Mo Xiang Tong Xiu’s first novel, The Scum Villain’s Self-Saving System, has a more humourous tone than her other works. In many respects, it is a satire of a certain type of web novel. Shen Yuan is an avid reader of such stories, and he dies cursing the terrible writing of Proud Immortal Demon Way by Grandmaster Airplane Shooting Towards the Sky (a pen name like Mo Xiang Tong Xiu). He awakens within the world of the novel, having being transmigrated into the role of Shen Qingqiu, the evil master of Proud Immortal Demon Way’s protagonist, Luo Binghe. In the original novel, Shen Qingqiu meets a terrible fate. If Shen Yuan wants to survive, he’ll need to find a way to avoid becoming the antagonist. However, he is bound by certain rules of the System, a video game-like structure that governs the changes he is trying to make to the plot of the novel in order to save himself. This book is cracky, snarky, meta, weird, and deeply fannish as Mo Xiang Tong Xiu skewers tropes and upends clichés. The new Shen Qingqiu bumbles through, never realizing that Luo Binghe’s feelings for him are more than a disciple for his master. After all, in Proud Immortal Demon Way, Luo Binghe always gets the girl. Shen Yuan is just hoping not to end up dead.
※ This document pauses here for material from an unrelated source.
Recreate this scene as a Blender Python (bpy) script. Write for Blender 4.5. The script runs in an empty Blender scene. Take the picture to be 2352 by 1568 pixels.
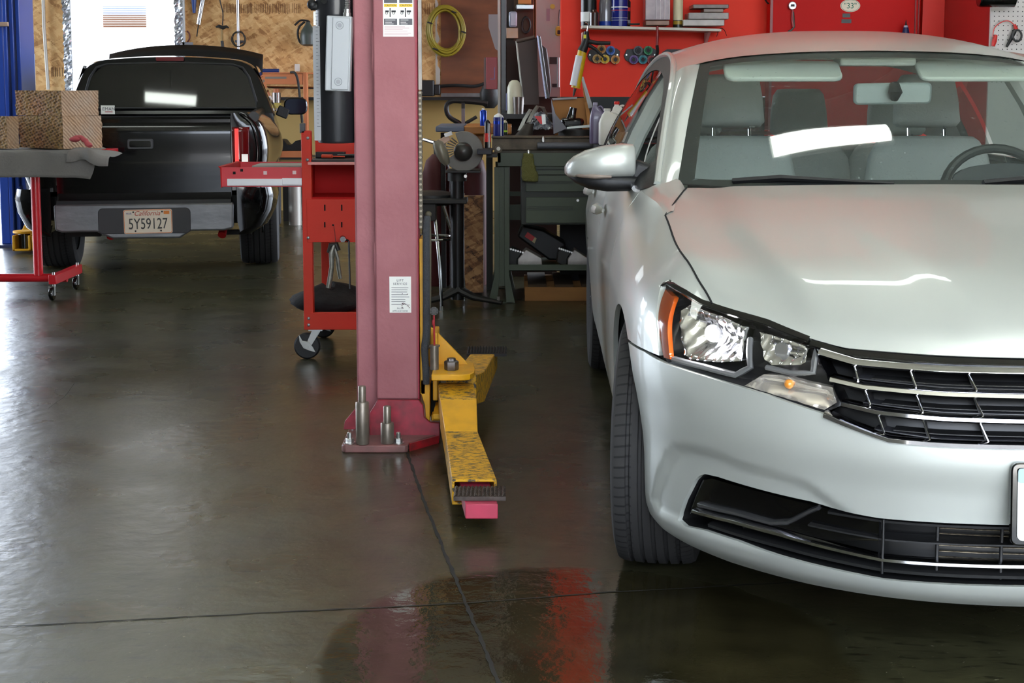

Heaven Official’s Blessing

Cover image for Heaven Official's Blessing (Tian Guan Ci Fu) by Mo Xiang Tong Xiu

Volume 1 of 8

ISBN 9781648279171

“On the night of Zhongyuan Festival, sometimes when people strolled they might discover a road that never existed before. Such a road should never be taken, because if they walked the wrong one, they would enter the Ghost Realm and never return.”

Mo Xiang Tong Xiu’s most recent novel is also her longest, with a projected eight volumes for this English translation. It’s perhaps no surprise then that I felt this first volume was a bit of a slow start, mainly serving to introduce the vast array of characters. We meet Xie Lian, former crown prince of the lost kingdom of Xianle, when he ascends to the Heavenly Realm for the third time. While it isn’t unusual for a god to fall from grace, to fall and then rise again not once but twice is not just unusual but laughable. Xie Lian is known among the other gods as the Laughingstock of the Three Realms. When his third ascension destroys the palaces of two other heavenly officials, he must descend to the Mortal Realm to investigate a case in order to earn merits to repay his debt. Along the way he encounters San Lang, a mysterious youth who seems to be unusually knowledgeable about everything and unperturbed by even the most unnatural events. If you enjoy novels about gods behaving badly, the officials of the Heavenly Realm are no better behaved than the Greek gods. Shenanigans are afoot, and Xie Lian is about to drag his own messy history right into the middle of the heavenly politics he has spent the better part of eight hundred years trying to ignore.